SPORTS

A short story: Presenting Brett Favre

Pete Dougherty
USA TODAY NETWORK-Wisconsin
View Comments

SAN FRANCISCO — Last year was my first serving as a member of the 46-person selection committee for the Pro Football Hall of Fame, and Saturday was my first as a presenter.

Brett Favre looks on during a press conference to announce the Pro Football Hall of Fame Class of 2016 at Bill Graham Civic Auditorium.

For the 15 modern-day finalists, the voter from the market where that player spent the majority of his career presents the player’s case, so as the representative covering the Green Bay Packers, this year I presented Brett Favre.

In recent weeks I’d thought out the gist of what I was going to say, and late last week I finally wrote it out and refined it. The selection meeting is a long grind — about nine hours — so time is precious and brevity a luxury. The Hall asks that presenters keep their initial statements to five minutes but they usually end up being closer to 10 because few candidates are slam dunks.

Favre was a slam dunk, so when I gave my presentation a dry run Friday night it was about 1 minute, 15 seconds. The crux was that the Packers’ .629 winning percentage in Favre’s 16 seasons as their starting quarterback was the best in the league over that time, and that considering Don Hutson had four of his five best statistical seasons during World War II, there’s a good argument that Favre’s NFL-record durability and indispensable role in reviving the Packers in the 1990s make him the greatest player in the history of a franchise that already had 20 players in the Hall.
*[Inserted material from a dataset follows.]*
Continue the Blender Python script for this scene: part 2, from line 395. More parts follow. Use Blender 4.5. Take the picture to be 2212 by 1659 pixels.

But during the meeting I called an audible. Favre came up late in the morning, a little more than halfway through the 18 players (there also were two candidates from the seniors committee and one from the contributors committee). By that point, several of the 46 selectors had mentioned Favre in passing, including Jason Cole of Bleacher Report.

In talking about another candidate, Cole said he’d consulted 199 NFL people at the Senior Bowl and asked them to pick the five players they’d put in the Hall from the list of 15 modern-day candidates. All 199 picked Favre.

So when Favre’s turn came in the meeting, I told the committee I had a presentation ready but let’s just skip it and go with what Jason Cole said. David Baker, the Hall’s president and executive director, said, “I take it that’s the final word?” I said yes, the committee cheered and we moved on to Kurt Warner.

One voter said the presentation took nine seconds. Rick Gosselin of the Dallas Morning News said six seconds, so that’s what we’ll go with.

It’s hardly the first time a selector has taken that approach. From what I’ve heard the same was done for Walter Payton, Dan Marino, Joe Montana, John Elway, Jerry Rice and Emmitt Smith.

Peyton Manning probably will be next on that list.